Restate every line of the material, word for word.

[BEGIN]

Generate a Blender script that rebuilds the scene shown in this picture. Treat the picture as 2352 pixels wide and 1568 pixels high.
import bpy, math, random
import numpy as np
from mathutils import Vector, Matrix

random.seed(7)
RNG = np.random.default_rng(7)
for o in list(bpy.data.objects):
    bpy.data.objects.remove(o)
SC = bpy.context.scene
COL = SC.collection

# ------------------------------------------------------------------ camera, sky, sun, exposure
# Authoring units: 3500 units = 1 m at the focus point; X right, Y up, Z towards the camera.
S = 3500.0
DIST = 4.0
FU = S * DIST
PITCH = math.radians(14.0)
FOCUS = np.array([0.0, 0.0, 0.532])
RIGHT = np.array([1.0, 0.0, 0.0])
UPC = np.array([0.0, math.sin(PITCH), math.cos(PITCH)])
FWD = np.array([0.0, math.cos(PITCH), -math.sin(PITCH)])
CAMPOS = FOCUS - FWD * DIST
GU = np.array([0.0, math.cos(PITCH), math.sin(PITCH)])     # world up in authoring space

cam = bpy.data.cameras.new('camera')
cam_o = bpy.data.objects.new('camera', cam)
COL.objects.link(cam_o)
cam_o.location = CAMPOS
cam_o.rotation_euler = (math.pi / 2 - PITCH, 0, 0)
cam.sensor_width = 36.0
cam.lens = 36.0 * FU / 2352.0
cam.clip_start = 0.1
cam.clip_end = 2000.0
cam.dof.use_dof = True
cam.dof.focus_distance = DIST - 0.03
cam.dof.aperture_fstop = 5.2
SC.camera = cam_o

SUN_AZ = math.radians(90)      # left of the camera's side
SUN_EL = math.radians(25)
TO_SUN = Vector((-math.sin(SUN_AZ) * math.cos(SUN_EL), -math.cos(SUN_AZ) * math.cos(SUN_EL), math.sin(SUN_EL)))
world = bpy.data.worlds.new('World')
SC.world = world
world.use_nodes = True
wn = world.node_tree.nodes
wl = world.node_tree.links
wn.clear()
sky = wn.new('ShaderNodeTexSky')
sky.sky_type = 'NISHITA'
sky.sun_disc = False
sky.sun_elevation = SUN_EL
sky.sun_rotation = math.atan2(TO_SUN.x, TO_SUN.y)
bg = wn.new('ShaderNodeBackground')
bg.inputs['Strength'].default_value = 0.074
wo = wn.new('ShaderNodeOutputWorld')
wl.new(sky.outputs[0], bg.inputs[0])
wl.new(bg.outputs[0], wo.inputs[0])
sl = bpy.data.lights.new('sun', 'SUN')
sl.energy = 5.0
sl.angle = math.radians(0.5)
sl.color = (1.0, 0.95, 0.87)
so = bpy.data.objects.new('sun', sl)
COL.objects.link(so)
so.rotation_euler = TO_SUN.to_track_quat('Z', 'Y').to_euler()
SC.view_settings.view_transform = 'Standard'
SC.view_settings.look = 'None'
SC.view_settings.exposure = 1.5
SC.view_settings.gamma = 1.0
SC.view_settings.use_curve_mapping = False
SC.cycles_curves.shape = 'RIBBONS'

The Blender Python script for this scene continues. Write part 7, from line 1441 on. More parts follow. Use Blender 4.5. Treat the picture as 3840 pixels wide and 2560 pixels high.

[END]

*Worked answer*
Generate a Blender script that rebuilds the scene shown in this picture. Treat the picture as 2352 pixels wide and 1568 pixels high.
import bpy, math, random
import numpy as np
from mathutils import Vector, Matrix

random.seed(7)
RNG = np.random.default_rng(7)
for o in list(bpy.data.objects):
    bpy.data.objects.remove(o)
SC = bpy.context.scene
COL = SC.collection

# ------------------------------------------------------------------ camera, sky, sun, exposure
# Authoring units: 3500 units = 1 m at the focus point; X right, Y up, Z towards the camera.
S = 3500.0
DIST = 4.0
FU = S * DIST
PITCH = math.radians(14.0)
FOCUS = np.array([0.0, 0.0, 0.532])
RIGHT = np.array([1.0, 0.0, 0.0])
UPC = np.array([0.0, math.sin(PITCH), math.cos(PITCH)])
FWD = np.array([0.0, math.cos(PITCH), -math.sin(PITCH)])
CAMPOS = FOCUS - FWD * DIST
GU = np.array([0.0, math.cos(PITCH), math.sin(PITCH)])     # world up in authoring space

cam = bpy.data.cameras.new('camera')
cam_o = bpy.data.objects.new('camera', cam)
COL.objects.link(cam_o)
cam_o.location = CAMPOS
cam_o.rotation_euler = (math.pi / 2 - PITCH, 0, 0)
cam.sensor_width = 36.0
cam.lens = 36.0 * FU / 2352.0
cam.clip_start = 0.1
cam.clip_end = 2000.0
cam.dof.use_dof = True
cam.dof.focus_distance = DIST - 0.03
cam.dof.aperture_fstop = 5.2
SC.camera = cam_o

SUN_AZ = math.radians(90)      # left of the camera's side
SUN_EL = math.radians(25)
TO_SUN = Vector((-math.sin(SUN_AZ) * math.cos(SUN_EL), -math.cos(SUN_AZ) * math.cos(SUN_EL), math.sin(SUN_EL)))
world = bpy.data.worlds.new('World')
SC.world = world
world.use_nodes = True
wn = world.node_tree.nodes
wl = world.node_tree.links
wn.clear()
sky = wn.new('ShaderNodeTexSky')
sky.sky_type = 'NISHITA'
sky.sun_disc = False
sky.sun_elevation = SUN_EL
sky.sun_rotation = math.atan2(TO_SUN.x, TO_SUN.y)
bg = wn.new('ShaderNodeBackground')
bg.inputs['Strength'].default_value = 0.074
wo = wn.new('ShaderNodeOutputWorld')
wl.new(sky.outputs[0], bg.inputs[0])
wl.new(bg.outputs[0], wo.inputs[0])
sl = bpy.data.lights.new('sun', 'SUN')
sl.energy = 5.0
sl.angle = math.radians(0.5)
sl.color = (1.0, 0.95, 0.87)
so = bpy.data.objects.new('sun', sl)
COL.objects.link(so)
so.rotation_euler = TO_SUN.to_track_quat('Z', 'Y').to_euler()
SC.view_settings.view_transform = 'Standard'
SC.view_settings.look = 'None'
SC.view_settings.exposure = 1.5
SC.view_settings.gamma = 1.0
SC.view_settings.use_curve_mapping = False
SC.cycles_curves.shape = 'RIBBONS'

The Blender Python script for this scene continues. Write part 7, from line 1441 on. More parts follow. Use Blender 4.5. Treat the picture as 3840 pixels wide and 2560 pixels high.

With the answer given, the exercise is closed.